Polish off the obscuring musical cues and Queen of Earth reads like a spoilt entitlement rag. Two friends, Catherine and Virginia (Elisabeth Moss and Katherine Waterston) retreat a mountain lake holiday home at two disparate points in their friendship. The first sees Catherine conjoined with her boyfriend and judging on Virginia, the second (post father death and relationship break-up) sees the roles reversed, with a little mental illness thrown in for good measure.
Perry spices up the narrative with some clever time-shifting, playing off the mirror-image power structures at play across both visits. The two spaces interact as parallel universes, with characters seemingly reacting across the edits, which adds another level of ominousness to the whole affair. It doesn't strictly go anywhere though. While Perry's film exists as an indictment of both its characters (it is slight but present), its primary focus eventually settles on Catherine's deteriorating state of mind.
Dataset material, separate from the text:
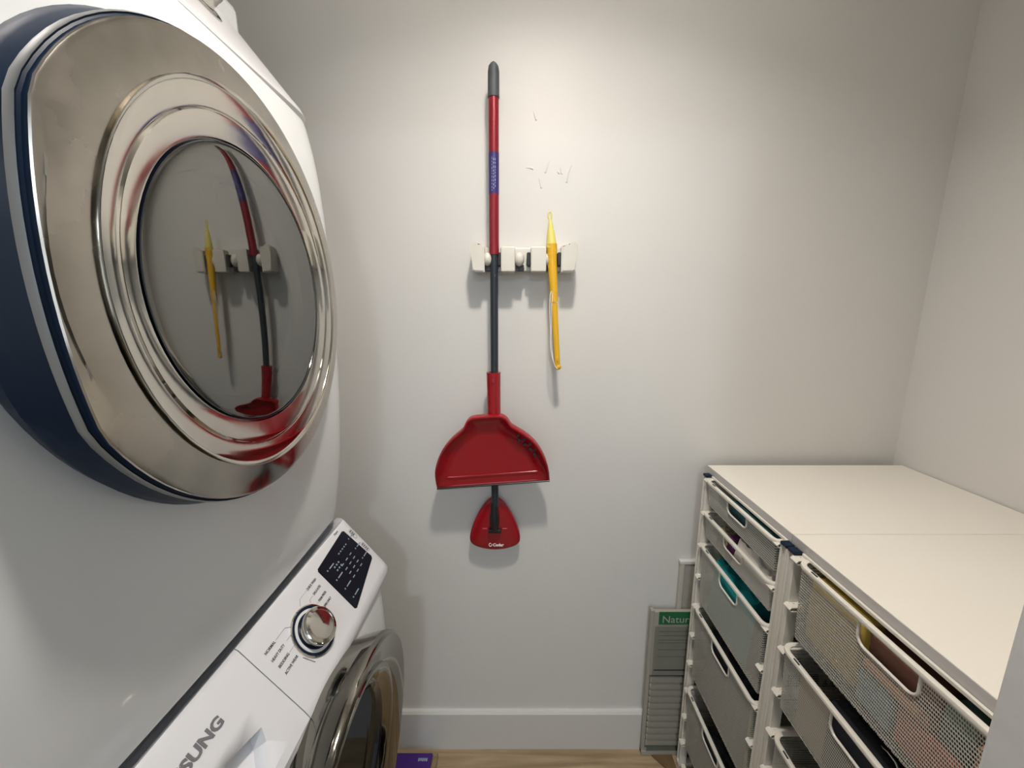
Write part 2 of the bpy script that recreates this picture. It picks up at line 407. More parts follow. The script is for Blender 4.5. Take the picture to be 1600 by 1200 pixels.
# display
def on(parent, name, bm, m, **k):
    for v in bm.verts: v.co -= WO.d
    return obj(name, bm, m, parent, **k)
bm = bmesh.new(); bm0 = pm(0, 0, .0002)
prism(bm, [(.641 + dx, -u) for dx, u in ((.0, .140), (.004, .143), (.126, .118), (.130, .113), (.122, .030), (.117, .027), (.004, .036), (.0, .040))], .0012, bm0)
disp = on(cp, 'display', bm, 'display')
# faint marks on the display
def dtext(s, y, u, size, m='inklight', par=None): return text('display_mark', s, size, pm(y, u, .0016), m, W, .0001)
bm = bmesh.new()
random.seed(9)
for (y, u) in [(.655, .055), (.655, .08), (.655, .104), (.655, .127), (.755, .05), (.75, .075), (.745, .10)]:
    B(bm, 0, .003, 0, .003, 0, .0002, M4=pm(y, u, .0016)); B(bm, 0, .017, 0, .0022, 0, .0002, M4=pm(y + .008, u, .0016))
for i in range(4):
    for j in range(3):
        B(bm, 0, .008, 0, .002, 0, .0002, M4=pm(.69 + .018 * j, .072 + i * .011, .0016))
for i in range(5): B(bm, 0, .004, 0, .0025, 0, .0002, M4=pm(.705 + .008 * i, .052, .0016))
for i in range(3):
    for j in range(2): B(bm, 0, .004, 0, .003, 0, .0002, M4=pm(.673 + .008 * i, .062 + .008 * j, .0016))
on(cp, 'display_print', bm, 'inklight', kind=None)
for s, u in (('(~)', .048), ('** Oo', .085)):
    pass
bm = bmesh.new()
for u0, n in ((.048, 3), (.088, 4)):
    P2 = [(p[0], p[1]) for p in rrect(.010, .024, .0045, 4)]
    tube(bm, [pm(.7785, u0 + .002, .0006) @ Vector((x, y, 0)) for x, y in P2], .0003, 4, closed=True)
    for i in range(n): B(bm, -.003, .003, -.0015, .0015, 0, .0002, M4=pm(.7785, u0 - .006 + i * .005, .0006))
on(cp, 'symbol_print', bm, 'ink')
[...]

Moss' performance is strong but her descent is anything but gradual, she crumbles over just a few scenes. Some more directorial control may have tempered the slightly ridiculous effect.
While Queen of Earth is marvelously put together, in the end the red-herring-construction that gives it reason, is dramatically unsatisfying and ultimately rather monotonous. It is well worth sitting through, though; the final credit sequence is a thing of real beauty.
★★☆
Queen of Earth screened at the Melbourne International Film Festival 2015.